The Associated Press reports: “The gunman in a West Texas rampage that left seven dead obtained his AR-style rifle through a private sale, allowing him to evade a federal background check that blocked him from getting a gun in 2014 due to a ‘mental health issue,’ a law enforcement official told The Associated Press.”

This defeats one of the National Rifle Association’s favorite tactics (which President Trump dutifully recited over the weekend): Take the latest shooting and argue that a particular piece of legislation wouldn’t have prevented it. In this case, the precise proposal Democrats are advancing — universal background checks — could have, it seems, prevented this shooting.

Certainly, the larger point is that we will not stop every mass shooting, but we can prevent some and make others less deadly by deploying a range of measures — including an assault-weapons ban, universal background checks, so-called red-flag laws, limits on magazine capacities and more exacting enforcement and punishment of gun dealers who don’t follow the law. The NRA wants none of these, just more guns which, as these mass shootings demonstrate (by the number of fatalities that occurred in mere seconds), would not improve matters and would raise a host of new problems (e.g., more guns that others could steal, more suicides, more accidental shootings).

Felicia Sanders is grappling with an unexpected casualty of the deadly Emanuel AME shooting — the loss of connection to the church that shaped her life. (The Washington Post)

Meanwhile, the NRA is melting down after Doug McMillon, the chief executive of Walmart, announced in a statement that the retailer was going to take steps to further limit its sale of firearms and ammunition in the wake of recent shootings, including those at Walmart stores in El Paso and Southaven, Miss. From the statement:

We’ve been giving a lot of thought to our sale of firearms and ammunition. We’ve previously made decisions to stop selling handguns or military-style rifles such as the AR-15, to raise the age limit to purchase a firearm or ammunition to 21, to require a “green light” on a background check while federal law only requires the absence of a “red light,” to videotape the point of sale for firearms and to only allow certain trained associates to sell firearms.
Today, we’re sharing the decisions we’ve made that go further:
After selling through our current inventory commitments, we will discontinue sales of short-barrel rifle ammunition such as the .223 caliber and 5.56 caliber that, while commonly used in some hunting rifles, can also be used in large capacity clips on military-style weapons; we will sell through and discontinue handgun ammunition; and we will discontinue handgun sales in Alaska, marking our complete exit from handguns.

According to the statement, Walmart also is “respectfully requesting that customers no longer openly carry firearms into our stores or Sam’s Clubs in states where ‘open carry’ is permitted — unless they are authorized law enforcement officers.”

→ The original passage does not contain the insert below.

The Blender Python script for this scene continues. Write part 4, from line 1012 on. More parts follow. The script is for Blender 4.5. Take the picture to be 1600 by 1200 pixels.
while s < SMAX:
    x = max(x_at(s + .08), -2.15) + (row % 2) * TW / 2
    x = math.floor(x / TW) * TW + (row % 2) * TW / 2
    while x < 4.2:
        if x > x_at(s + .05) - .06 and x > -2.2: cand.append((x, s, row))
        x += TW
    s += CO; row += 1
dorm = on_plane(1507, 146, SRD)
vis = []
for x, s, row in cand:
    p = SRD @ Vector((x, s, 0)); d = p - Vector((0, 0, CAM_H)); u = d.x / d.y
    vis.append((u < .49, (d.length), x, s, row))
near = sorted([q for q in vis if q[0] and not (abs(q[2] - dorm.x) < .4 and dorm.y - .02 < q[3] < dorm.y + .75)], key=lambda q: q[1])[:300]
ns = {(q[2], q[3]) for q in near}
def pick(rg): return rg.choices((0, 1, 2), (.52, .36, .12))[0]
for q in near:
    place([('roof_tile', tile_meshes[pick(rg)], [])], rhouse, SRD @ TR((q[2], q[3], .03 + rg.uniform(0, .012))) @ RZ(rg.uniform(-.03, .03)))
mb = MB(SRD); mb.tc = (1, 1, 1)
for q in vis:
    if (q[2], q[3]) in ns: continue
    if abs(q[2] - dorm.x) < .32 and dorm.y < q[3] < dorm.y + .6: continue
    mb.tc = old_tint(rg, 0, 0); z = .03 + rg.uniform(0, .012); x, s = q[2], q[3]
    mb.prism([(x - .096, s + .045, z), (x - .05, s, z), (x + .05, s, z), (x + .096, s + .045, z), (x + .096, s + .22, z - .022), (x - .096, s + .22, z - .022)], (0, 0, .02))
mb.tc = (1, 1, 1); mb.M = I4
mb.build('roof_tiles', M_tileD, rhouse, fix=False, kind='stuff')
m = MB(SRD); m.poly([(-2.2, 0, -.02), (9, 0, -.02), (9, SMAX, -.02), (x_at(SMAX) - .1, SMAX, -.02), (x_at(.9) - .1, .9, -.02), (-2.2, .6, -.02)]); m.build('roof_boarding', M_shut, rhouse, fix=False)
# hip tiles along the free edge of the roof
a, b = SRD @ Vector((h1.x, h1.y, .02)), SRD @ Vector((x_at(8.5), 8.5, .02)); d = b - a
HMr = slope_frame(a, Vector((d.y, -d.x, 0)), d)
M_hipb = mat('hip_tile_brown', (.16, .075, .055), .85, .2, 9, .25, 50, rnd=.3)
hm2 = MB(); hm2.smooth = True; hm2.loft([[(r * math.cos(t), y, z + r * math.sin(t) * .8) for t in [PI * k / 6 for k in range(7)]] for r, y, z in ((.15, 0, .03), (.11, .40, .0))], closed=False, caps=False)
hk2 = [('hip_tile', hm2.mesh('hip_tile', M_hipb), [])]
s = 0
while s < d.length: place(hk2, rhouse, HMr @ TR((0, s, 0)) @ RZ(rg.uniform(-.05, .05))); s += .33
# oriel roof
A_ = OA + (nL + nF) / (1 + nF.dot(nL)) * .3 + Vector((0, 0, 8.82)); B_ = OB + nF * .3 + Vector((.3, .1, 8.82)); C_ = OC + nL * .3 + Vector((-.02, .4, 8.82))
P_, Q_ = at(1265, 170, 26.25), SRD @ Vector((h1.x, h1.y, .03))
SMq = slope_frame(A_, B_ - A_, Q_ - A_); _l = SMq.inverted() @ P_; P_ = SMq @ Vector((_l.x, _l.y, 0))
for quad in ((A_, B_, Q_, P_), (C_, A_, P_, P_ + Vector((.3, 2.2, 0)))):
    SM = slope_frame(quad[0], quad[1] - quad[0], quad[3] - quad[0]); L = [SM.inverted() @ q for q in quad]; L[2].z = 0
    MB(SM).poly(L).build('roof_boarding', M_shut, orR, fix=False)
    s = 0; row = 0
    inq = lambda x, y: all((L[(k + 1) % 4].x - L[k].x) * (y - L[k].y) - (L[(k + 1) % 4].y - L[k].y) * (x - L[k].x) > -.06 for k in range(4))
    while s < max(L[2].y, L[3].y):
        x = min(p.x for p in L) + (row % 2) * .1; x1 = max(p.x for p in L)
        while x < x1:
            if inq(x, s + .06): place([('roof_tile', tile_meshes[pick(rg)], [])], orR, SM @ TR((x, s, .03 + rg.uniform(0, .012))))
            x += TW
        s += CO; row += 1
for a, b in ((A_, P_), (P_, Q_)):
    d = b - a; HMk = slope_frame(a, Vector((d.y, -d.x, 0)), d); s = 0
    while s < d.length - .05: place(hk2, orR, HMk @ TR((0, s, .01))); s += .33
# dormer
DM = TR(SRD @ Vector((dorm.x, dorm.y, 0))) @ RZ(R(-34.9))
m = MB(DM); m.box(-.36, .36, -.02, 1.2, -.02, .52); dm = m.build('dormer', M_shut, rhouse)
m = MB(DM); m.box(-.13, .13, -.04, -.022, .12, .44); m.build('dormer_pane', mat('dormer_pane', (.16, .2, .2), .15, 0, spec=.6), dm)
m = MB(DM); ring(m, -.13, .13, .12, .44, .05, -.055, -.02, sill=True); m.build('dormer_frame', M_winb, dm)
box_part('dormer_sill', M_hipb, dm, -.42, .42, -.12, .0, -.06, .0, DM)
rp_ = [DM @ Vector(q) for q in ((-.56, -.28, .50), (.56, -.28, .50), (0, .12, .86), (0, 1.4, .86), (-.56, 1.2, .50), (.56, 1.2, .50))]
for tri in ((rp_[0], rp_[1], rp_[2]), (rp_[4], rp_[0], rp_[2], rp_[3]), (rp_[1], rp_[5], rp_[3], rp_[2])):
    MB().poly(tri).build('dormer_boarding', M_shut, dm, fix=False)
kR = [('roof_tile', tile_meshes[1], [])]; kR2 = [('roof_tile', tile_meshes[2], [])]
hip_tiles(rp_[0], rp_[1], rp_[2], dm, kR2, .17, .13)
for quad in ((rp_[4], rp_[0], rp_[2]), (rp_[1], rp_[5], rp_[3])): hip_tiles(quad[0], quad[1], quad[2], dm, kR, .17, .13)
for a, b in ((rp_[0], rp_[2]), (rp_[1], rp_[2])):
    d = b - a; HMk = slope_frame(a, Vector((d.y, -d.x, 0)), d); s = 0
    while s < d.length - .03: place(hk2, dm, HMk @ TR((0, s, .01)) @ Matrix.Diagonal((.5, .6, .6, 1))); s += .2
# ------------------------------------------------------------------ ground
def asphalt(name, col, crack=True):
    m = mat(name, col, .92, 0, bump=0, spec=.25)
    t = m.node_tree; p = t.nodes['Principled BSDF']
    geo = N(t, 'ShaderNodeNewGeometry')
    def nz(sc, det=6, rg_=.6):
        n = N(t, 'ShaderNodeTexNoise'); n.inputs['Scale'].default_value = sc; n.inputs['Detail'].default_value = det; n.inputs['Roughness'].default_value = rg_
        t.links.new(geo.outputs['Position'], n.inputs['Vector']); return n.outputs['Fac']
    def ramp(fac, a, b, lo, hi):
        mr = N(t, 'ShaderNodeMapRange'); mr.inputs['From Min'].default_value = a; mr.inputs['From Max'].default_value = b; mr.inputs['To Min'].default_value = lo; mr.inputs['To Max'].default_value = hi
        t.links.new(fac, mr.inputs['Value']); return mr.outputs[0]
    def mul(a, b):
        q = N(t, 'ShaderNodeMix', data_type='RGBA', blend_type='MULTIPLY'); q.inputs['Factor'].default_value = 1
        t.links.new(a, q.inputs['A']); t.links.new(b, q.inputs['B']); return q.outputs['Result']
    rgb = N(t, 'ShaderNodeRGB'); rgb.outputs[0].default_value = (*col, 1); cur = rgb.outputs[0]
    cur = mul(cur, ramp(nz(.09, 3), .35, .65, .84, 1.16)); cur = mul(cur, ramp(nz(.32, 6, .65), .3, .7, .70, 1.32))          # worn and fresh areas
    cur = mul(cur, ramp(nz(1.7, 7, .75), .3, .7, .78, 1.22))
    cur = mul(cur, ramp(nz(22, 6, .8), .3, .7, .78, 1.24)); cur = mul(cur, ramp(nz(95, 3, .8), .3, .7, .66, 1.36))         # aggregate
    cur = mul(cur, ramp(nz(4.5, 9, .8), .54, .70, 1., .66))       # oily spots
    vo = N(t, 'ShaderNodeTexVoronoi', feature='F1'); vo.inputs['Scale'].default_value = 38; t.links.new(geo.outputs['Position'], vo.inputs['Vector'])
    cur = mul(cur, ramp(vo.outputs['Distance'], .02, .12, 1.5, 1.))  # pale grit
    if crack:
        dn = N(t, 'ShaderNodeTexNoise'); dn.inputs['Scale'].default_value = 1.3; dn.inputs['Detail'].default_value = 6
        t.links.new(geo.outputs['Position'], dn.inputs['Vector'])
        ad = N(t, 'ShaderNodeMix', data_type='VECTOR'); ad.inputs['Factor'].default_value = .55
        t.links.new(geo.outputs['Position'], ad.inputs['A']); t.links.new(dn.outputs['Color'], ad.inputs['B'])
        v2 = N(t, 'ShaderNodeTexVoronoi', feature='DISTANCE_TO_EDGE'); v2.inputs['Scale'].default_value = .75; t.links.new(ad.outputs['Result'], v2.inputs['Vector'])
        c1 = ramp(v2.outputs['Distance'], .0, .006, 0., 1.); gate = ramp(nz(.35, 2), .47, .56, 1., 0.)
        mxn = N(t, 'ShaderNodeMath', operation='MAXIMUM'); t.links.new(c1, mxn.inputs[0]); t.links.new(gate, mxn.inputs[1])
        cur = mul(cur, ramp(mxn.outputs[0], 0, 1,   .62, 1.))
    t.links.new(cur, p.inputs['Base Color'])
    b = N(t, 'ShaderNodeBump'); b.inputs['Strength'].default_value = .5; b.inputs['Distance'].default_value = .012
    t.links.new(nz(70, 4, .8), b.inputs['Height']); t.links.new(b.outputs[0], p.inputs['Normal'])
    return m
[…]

One could sense the panic in the NRA’s response. “It is shameful to see Walmart succumb to the pressure of the anti-gun elites,” the NRA thundered. “Lines at Walmart will soon be replaced by lines at other retailers who are more supportive of America’s fundamental freedoms.” The NRA likely will find that Americans are much more loyal to Walmart, especially with Trump-induced tariffs raising prices on everything, than they are to the NRA.

The NRA is right to panic. The tide has been shifting ever since the school shooting in Parkland, Fla., in February 2018 and the mammoth March for Our Lives. A wave of anti-NRA lawmakers was elected in 2018, and a number of "A"-rated NRA incumbents were tossed out. Fear of the NRA has diminished; the Democratic presidential contenders are all running on aggressive gun-safety platforms. (Democrats, in fact, should use their debates to more directly take on congressional Republicans’ intransigence in the face of a wave of mass shootings.) And perhaps most important, through groups such as Moms Demand Action, the grass-roots movement that gun-safety advocates had long hoped to see, finally has arrived to counter the one-issue NRA voters.

As Majority Leader Sen. Mitch McConnell (R-Ky.) once more hides behind Trump’s skirt, waiting to be told what the president will and will not accept before allowing floor votes on gun measures, Democratic voters are reminded that if they want movement on guns (or climate change or anything else), they’ll have to not only win the White House but win the Senate. (Minority Leader Charles E. Schumer of New York wasted no time, putting out a statement: “If the House-passed background checks bill would have been signed into law, this tragedy could have been avoided. Leader McConnell — you have no excuse. The Senate must vote on the House bill next week — not a diluted bill, not a bill on other matters. We must take a vote on the House-passed bill to close these loopholes without delay.”

It’s about time that approximately 90 percent of voters get a White House and Senate that are responsive to their desire for reasonable gun measures.